§ What is expected
Print, exactly as they stand, the lines from the start of the listing to the line containing "cam_d.dof.use_dof = True;", inclusive.
# # #
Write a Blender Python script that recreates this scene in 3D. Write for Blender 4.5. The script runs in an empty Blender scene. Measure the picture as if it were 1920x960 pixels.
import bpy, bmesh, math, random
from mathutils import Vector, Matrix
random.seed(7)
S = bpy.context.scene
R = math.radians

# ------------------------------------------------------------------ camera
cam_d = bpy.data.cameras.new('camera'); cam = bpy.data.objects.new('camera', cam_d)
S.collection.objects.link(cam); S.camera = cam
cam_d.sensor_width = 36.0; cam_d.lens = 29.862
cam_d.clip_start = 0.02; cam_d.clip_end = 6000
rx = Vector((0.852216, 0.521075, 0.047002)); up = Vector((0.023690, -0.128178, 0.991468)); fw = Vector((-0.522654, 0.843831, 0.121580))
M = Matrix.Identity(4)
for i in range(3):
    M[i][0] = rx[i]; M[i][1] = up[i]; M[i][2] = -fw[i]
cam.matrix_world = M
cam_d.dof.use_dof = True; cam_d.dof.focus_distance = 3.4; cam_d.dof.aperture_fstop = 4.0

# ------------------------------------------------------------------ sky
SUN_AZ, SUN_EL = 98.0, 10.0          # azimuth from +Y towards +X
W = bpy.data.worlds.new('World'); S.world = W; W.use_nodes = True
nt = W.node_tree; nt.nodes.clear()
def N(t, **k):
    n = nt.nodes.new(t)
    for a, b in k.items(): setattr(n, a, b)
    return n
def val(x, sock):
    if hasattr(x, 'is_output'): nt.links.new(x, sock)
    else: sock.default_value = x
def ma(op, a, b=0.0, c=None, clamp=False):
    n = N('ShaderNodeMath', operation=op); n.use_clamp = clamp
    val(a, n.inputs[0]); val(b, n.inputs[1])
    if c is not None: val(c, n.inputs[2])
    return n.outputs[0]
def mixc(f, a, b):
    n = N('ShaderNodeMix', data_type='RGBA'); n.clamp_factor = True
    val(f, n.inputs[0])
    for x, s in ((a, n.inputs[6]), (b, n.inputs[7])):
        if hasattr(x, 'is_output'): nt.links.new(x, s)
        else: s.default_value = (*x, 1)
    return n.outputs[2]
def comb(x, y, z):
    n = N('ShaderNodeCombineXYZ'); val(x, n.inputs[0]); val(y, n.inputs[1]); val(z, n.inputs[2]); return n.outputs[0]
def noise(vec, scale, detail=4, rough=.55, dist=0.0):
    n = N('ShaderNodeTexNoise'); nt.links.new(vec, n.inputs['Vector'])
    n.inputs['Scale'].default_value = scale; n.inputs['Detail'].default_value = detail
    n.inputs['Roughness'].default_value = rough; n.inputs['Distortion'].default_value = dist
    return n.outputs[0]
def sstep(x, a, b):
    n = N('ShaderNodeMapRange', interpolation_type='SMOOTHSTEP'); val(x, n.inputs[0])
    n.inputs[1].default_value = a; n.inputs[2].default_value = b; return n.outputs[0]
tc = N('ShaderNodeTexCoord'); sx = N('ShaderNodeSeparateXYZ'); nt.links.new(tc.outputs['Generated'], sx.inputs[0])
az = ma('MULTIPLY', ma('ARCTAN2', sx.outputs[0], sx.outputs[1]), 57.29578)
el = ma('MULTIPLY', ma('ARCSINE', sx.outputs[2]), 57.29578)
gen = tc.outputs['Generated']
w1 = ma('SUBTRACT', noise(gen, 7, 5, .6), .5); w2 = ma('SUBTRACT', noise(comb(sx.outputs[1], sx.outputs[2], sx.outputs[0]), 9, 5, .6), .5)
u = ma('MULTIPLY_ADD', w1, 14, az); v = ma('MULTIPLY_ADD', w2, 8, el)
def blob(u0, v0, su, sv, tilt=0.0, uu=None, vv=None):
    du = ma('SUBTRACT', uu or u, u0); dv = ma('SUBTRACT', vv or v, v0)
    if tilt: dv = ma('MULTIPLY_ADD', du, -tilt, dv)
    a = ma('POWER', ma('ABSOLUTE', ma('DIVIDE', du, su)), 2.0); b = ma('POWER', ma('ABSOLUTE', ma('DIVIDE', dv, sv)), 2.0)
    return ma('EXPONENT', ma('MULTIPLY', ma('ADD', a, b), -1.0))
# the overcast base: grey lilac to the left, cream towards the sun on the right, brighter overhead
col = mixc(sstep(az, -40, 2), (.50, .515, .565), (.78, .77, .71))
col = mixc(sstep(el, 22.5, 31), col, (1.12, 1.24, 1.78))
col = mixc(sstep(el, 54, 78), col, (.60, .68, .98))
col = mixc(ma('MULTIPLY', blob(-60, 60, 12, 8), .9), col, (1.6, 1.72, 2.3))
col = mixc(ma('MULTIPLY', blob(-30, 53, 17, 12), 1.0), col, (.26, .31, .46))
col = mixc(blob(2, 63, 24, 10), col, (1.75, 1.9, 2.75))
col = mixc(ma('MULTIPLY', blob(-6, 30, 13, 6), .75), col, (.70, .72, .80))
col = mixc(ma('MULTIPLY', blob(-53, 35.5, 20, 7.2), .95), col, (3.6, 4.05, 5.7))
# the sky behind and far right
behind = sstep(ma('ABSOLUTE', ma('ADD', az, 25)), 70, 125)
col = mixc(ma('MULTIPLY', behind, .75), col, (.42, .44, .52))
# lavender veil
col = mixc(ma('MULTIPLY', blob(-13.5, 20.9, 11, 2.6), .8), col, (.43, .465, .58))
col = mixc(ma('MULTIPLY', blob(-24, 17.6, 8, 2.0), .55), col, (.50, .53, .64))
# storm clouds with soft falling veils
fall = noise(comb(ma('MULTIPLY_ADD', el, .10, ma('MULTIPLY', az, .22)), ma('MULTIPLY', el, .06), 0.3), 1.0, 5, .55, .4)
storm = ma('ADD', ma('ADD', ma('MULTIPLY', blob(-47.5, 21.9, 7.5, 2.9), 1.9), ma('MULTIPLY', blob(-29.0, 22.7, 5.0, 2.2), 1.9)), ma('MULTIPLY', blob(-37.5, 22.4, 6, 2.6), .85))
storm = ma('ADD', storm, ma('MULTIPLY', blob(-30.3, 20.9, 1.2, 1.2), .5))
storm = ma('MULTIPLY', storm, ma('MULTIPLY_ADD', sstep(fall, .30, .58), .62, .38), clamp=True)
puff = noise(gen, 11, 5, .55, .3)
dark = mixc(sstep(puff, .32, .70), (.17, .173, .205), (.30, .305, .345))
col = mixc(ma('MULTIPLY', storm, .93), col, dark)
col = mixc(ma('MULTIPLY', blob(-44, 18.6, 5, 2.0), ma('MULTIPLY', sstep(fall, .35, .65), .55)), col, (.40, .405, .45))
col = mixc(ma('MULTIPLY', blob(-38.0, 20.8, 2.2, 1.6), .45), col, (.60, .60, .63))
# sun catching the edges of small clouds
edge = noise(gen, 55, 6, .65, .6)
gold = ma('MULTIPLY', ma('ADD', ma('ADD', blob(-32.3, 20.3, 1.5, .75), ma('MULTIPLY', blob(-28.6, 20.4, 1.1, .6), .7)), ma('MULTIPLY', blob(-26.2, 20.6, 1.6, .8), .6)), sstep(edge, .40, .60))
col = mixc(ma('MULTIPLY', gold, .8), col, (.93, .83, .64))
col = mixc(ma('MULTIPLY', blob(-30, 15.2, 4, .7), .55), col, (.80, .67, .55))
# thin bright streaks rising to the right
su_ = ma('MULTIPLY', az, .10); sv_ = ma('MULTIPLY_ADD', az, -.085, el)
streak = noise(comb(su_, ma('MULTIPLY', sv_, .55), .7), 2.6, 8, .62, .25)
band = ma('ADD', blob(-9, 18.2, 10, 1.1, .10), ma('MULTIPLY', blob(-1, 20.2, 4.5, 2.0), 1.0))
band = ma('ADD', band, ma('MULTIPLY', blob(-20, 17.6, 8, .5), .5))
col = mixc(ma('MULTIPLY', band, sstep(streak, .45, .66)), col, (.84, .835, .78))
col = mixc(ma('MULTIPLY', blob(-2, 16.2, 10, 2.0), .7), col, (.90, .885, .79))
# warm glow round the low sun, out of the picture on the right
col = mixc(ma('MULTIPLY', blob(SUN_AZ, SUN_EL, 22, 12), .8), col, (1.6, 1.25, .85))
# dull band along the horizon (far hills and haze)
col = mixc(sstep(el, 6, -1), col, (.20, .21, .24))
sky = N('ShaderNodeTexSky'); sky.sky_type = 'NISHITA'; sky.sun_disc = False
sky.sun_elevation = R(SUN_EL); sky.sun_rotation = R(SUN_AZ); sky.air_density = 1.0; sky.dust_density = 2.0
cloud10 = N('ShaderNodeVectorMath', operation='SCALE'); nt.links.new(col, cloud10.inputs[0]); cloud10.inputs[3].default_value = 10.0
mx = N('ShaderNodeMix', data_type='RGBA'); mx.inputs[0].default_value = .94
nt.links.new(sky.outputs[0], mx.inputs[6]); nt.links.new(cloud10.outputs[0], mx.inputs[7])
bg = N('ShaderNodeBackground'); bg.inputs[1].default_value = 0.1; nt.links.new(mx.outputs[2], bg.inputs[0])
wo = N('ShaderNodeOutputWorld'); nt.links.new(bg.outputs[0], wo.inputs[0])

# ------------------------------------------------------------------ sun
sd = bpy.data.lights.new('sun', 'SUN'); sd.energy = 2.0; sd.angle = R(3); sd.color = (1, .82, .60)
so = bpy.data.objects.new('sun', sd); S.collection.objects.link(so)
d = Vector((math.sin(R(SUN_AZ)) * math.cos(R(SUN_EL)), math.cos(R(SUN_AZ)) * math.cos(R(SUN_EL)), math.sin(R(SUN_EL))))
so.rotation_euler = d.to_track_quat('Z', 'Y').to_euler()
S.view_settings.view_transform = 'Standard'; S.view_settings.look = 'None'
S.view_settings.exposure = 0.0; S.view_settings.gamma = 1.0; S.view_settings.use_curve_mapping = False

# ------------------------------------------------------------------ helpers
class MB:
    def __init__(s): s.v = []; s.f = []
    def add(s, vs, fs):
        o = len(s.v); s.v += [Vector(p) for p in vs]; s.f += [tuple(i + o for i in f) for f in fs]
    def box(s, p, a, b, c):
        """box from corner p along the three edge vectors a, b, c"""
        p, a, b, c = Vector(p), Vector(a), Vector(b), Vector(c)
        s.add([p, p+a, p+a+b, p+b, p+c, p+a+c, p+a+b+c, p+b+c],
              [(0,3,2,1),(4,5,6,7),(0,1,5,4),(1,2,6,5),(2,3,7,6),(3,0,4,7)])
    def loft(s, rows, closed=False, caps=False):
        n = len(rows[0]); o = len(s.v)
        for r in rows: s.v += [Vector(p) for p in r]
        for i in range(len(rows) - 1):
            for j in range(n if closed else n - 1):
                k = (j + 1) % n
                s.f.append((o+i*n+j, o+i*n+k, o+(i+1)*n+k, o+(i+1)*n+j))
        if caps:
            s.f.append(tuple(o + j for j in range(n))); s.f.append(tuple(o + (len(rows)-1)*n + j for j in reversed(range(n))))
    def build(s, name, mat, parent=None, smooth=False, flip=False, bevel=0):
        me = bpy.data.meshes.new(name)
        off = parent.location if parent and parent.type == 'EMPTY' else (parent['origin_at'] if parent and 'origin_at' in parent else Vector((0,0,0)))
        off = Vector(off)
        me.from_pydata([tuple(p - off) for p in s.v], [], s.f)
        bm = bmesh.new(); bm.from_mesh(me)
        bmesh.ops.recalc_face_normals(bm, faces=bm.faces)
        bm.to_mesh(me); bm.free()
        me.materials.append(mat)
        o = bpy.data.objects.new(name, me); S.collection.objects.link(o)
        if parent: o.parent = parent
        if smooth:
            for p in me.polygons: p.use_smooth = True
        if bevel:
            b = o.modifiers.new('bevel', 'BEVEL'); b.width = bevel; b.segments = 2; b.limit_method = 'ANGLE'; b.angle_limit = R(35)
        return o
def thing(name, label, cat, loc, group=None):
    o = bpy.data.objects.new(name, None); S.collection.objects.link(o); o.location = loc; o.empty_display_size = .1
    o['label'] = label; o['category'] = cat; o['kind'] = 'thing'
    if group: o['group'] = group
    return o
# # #
§ Correct answer
Write a Blender Python script that recreates this scene in 3D. Write for Blender 4.5. The script runs in an empty Blender scene. Measure the picture as if it were 1920x960 pixels.
import bpy, bmesh, math, random
from mathutils import Vector, Matrix
random.seed(7)
S = bpy.context.scene
R = math.radians

# ------------------------------------------------------------------ camera
cam_d = bpy.data.cameras.new('camera'); cam = bpy.data.objects.new('camera', cam_d)
S.collection.objects.link(cam); S.camera = cam
cam_d.sensor_width = 36.0; cam_d.lens = 29.862
cam_d.clip_start = 0.02; cam_d.clip_end = 6000
rx = Vector((0.852216, 0.521075, 0.047002)); up = Vector((0.023690, -0.128178, 0.991468)); fw = Vector((-0.522654, 0.843831, 0.121580))
M = Matrix.Identity(4)
for i in range(3):
    M[i][0] = rx[i]; M[i][1] = up[i]; M[i][2] = -fw[i]
cam.matrix_world = M
cam_d.dof.use_dof = True; cam_d.dof.focus_distance = 3.4; cam_d.dof.aperture_fstop = 4.0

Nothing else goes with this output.